> Data excerpt

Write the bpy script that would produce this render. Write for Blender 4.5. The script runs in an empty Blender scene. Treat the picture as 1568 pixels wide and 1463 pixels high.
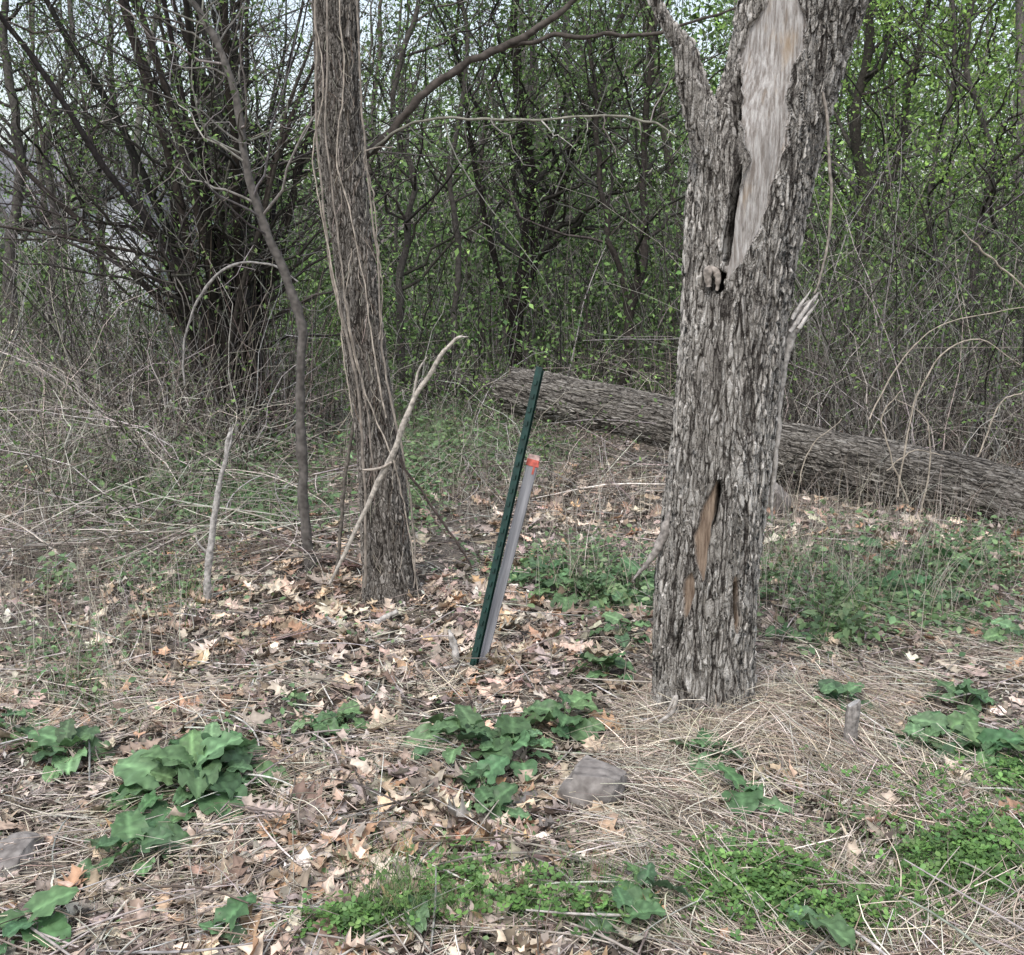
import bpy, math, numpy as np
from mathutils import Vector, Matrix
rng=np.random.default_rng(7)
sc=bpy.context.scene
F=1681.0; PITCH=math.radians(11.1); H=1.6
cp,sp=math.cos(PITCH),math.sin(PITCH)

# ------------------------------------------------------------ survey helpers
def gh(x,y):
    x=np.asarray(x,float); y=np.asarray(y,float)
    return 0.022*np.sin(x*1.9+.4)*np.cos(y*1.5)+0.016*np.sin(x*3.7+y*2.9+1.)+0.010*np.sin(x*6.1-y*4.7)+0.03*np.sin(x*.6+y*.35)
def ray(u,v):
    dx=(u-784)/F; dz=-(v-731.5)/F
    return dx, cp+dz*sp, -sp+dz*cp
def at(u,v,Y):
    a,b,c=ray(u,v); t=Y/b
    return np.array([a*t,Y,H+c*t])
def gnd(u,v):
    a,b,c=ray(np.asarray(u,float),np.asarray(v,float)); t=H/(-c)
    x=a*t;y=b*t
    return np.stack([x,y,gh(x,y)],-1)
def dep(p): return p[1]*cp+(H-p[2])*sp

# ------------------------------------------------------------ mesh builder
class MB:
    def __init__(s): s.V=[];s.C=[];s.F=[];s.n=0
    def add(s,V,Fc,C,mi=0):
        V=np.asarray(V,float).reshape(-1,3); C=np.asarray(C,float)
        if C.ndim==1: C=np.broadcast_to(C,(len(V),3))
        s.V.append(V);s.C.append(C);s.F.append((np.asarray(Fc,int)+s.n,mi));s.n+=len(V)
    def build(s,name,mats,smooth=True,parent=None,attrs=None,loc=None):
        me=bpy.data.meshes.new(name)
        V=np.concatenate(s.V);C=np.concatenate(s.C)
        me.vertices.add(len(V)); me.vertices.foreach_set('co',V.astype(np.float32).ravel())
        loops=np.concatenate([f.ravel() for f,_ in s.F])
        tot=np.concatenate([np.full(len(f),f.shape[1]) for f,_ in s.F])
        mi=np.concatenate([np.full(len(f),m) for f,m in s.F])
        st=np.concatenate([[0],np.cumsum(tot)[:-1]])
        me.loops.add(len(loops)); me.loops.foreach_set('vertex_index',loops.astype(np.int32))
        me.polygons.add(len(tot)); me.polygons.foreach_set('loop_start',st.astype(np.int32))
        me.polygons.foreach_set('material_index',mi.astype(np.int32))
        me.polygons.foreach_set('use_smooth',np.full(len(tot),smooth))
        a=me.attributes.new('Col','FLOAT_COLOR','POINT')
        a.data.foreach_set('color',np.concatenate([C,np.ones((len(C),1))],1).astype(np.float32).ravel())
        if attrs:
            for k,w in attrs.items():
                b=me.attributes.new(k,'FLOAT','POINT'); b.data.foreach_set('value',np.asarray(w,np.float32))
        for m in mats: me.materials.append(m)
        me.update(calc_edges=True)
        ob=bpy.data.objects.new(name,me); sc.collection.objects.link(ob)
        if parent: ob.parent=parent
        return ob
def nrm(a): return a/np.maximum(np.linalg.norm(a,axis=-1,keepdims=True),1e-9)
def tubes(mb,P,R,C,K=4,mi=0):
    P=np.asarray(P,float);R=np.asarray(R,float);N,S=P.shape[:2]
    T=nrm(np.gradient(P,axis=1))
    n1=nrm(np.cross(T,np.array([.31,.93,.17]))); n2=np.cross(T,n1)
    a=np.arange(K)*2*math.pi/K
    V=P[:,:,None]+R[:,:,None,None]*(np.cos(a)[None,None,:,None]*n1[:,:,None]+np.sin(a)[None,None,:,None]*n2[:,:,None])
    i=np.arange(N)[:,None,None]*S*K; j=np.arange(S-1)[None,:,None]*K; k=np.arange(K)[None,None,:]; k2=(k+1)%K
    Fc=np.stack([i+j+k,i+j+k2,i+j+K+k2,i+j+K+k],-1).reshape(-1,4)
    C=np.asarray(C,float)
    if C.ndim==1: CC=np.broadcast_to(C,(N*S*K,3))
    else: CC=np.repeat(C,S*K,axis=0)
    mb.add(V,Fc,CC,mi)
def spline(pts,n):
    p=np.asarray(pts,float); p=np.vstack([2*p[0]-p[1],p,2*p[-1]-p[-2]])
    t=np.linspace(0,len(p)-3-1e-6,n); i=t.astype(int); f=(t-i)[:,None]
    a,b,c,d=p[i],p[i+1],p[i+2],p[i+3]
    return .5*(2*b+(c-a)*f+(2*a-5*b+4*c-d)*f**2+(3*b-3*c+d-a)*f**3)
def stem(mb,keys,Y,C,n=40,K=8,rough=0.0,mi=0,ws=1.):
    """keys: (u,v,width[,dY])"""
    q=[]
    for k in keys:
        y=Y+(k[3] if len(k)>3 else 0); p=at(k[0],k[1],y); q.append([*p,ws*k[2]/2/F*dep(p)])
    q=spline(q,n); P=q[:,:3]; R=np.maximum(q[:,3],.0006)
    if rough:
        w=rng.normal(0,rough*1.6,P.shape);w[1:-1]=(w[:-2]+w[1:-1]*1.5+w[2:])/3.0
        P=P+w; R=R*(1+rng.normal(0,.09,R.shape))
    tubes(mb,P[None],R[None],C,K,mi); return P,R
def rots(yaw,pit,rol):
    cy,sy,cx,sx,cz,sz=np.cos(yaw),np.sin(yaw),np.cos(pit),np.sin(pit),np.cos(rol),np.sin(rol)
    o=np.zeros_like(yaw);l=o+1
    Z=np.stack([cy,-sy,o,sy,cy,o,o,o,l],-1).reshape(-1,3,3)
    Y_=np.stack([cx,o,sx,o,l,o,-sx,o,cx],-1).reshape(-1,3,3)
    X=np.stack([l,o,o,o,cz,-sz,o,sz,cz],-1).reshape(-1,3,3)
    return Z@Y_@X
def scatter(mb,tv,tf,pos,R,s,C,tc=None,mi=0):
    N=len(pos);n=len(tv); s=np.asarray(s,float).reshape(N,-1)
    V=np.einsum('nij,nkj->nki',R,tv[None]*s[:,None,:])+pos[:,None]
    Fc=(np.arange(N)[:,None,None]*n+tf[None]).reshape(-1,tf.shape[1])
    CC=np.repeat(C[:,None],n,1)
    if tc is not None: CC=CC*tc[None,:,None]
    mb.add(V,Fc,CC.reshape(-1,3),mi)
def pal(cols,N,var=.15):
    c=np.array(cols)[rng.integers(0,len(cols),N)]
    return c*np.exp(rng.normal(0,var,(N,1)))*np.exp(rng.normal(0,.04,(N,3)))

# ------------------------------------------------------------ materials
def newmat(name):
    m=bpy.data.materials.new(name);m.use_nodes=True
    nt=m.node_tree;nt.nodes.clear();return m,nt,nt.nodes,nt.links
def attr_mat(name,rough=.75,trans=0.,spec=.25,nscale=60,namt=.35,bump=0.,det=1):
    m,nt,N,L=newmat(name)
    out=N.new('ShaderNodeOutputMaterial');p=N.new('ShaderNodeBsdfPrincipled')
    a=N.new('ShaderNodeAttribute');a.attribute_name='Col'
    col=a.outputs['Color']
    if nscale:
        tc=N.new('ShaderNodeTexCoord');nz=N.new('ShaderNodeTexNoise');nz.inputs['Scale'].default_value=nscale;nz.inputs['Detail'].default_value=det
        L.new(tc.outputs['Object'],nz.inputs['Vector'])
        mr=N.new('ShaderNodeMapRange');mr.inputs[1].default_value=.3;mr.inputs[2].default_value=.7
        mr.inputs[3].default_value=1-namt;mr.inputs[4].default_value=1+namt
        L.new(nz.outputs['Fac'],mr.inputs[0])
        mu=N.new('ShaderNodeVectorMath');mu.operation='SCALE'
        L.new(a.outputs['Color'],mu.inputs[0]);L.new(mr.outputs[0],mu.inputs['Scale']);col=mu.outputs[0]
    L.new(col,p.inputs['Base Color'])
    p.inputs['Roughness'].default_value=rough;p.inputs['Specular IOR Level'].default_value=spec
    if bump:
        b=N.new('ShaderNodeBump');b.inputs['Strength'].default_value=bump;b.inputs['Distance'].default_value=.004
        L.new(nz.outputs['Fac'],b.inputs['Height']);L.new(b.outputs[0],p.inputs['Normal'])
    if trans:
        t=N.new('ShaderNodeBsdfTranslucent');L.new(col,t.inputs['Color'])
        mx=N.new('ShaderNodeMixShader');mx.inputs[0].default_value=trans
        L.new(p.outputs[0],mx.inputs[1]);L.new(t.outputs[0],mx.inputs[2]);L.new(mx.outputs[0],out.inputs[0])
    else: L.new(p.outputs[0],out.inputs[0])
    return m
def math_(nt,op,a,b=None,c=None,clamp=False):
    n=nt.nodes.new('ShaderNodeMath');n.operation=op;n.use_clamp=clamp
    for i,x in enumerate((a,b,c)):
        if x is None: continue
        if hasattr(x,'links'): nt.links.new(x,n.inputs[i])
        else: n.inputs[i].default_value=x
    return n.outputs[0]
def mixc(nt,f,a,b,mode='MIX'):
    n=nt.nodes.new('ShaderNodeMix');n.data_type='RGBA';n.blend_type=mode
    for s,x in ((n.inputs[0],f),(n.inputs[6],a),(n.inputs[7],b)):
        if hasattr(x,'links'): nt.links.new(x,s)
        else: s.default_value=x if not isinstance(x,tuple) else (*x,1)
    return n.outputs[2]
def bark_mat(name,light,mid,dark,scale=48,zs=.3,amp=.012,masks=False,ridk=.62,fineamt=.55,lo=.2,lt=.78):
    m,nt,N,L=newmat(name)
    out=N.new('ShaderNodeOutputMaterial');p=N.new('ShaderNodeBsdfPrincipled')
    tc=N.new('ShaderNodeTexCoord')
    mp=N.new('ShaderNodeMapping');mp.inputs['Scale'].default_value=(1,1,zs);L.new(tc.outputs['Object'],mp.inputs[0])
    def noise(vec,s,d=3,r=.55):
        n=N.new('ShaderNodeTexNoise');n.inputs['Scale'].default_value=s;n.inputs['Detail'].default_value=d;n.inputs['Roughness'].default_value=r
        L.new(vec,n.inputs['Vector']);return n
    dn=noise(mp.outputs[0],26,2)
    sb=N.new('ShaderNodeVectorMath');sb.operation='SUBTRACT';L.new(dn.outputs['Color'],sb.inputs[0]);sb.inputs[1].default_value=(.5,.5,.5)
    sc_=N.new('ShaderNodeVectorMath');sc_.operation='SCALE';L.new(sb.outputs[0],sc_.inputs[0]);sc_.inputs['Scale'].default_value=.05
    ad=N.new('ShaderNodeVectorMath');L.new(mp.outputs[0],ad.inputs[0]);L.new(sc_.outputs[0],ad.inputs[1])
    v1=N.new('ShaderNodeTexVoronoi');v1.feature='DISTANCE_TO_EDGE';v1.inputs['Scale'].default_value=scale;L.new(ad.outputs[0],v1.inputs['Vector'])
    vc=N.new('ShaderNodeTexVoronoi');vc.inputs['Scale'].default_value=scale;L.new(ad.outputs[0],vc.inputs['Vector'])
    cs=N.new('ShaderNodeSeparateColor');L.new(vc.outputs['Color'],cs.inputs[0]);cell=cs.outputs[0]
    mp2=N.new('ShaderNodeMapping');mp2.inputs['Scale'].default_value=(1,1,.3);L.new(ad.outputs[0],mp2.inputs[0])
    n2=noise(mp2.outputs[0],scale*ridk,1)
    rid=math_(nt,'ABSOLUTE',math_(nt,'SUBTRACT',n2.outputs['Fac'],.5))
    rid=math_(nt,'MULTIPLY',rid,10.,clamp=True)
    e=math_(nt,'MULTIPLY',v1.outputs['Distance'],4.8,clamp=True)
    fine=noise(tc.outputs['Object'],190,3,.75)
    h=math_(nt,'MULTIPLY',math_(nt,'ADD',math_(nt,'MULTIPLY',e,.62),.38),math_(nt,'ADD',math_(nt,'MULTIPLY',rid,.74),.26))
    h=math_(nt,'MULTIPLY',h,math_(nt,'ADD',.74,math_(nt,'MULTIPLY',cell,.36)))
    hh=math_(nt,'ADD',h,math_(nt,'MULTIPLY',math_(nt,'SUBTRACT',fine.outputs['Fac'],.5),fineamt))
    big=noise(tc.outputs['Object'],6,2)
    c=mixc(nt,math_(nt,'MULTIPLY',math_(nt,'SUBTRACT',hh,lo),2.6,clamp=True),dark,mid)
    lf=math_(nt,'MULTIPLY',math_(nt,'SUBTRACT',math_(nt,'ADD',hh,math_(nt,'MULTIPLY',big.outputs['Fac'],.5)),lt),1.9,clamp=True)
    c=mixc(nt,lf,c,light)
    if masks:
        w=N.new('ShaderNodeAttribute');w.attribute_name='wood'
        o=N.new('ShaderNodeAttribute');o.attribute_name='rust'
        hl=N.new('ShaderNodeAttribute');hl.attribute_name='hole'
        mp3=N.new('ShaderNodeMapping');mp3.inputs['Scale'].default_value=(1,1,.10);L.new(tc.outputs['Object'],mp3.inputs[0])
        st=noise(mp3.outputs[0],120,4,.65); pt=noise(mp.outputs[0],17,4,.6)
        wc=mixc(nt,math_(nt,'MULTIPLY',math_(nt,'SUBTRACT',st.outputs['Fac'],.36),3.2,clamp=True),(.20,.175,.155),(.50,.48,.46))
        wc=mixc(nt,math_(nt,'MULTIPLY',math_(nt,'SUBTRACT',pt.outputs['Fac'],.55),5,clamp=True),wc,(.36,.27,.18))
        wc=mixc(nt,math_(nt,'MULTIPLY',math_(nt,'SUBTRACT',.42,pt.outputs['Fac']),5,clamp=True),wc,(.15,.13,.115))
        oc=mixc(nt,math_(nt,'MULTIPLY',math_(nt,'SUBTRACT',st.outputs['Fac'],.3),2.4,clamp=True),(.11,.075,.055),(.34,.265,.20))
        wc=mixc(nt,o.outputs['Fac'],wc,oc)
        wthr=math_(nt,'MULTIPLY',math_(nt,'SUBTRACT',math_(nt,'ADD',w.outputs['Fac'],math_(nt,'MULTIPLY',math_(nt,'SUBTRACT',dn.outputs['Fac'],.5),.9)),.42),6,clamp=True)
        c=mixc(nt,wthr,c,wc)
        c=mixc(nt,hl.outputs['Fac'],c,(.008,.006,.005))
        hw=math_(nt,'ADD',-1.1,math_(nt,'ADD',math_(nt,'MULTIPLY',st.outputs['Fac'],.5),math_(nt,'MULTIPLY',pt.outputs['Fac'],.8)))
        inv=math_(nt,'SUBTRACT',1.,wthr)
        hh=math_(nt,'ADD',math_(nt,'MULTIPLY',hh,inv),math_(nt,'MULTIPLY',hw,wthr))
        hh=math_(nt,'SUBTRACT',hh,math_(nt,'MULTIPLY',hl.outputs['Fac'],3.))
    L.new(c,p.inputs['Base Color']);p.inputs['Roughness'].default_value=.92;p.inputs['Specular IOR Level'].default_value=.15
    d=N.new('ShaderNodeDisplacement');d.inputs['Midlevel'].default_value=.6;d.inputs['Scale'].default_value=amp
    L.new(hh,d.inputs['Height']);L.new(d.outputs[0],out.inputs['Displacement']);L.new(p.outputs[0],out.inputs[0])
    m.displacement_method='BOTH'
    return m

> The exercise
Return only the lines from the start of the data through the line that contains "def dep(p): return p[1]*cp+(H-p[2])*sp", please, copying them exactly and omitting all pictures.

> The reply
Write the bpy script that would produce this render. Write for Blender 4.5. The script runs in an empty Blender scene. Treat the picture as 1568 pixels wide and 1463 pixels high.
import bpy, math, numpy as np
from mathutils import Vector, Matrix
rng=np.random.default_rng(7)
sc=bpy.context.scene
F=1681.0; PITCH=math.radians(11.1); H=1.6
cp,sp=math.cos(PITCH),math.sin(PITCH)

# ------------------------------------------------------------ survey helpers
def gh(x,y):
    x=np.asarray(x,float); y=np.asarray(y,float)
    return 0.022*np.sin(x*1.9+.4)*np.cos(y*1.5)+0.016*np.sin(x*3.7+y*2.9+1.)+0.010*np.sin(x*6.1-y*4.7)+0.03*np.sin(x*.6+y*.35)
def ray(u,v):
    dx=(u-784)/F; dz=-(v-731.5)/F
    return dx, cp+dz*sp, -sp+dz*cp
def at(u,v,Y):
    a,b,c=ray(u,v); t=Y/b
    return np.array([a*t,Y,H+c*t])
def gnd(u,v):
    a,b,c=ray(np.asarray(u,float),np.asarray(v,float)); t=H/(-c)
    x=a*t;y=b*t
    return np.stack([x,y,gh(x,y)],-1)
def dep(p): return p[1]*cp+(H-p[2])*sp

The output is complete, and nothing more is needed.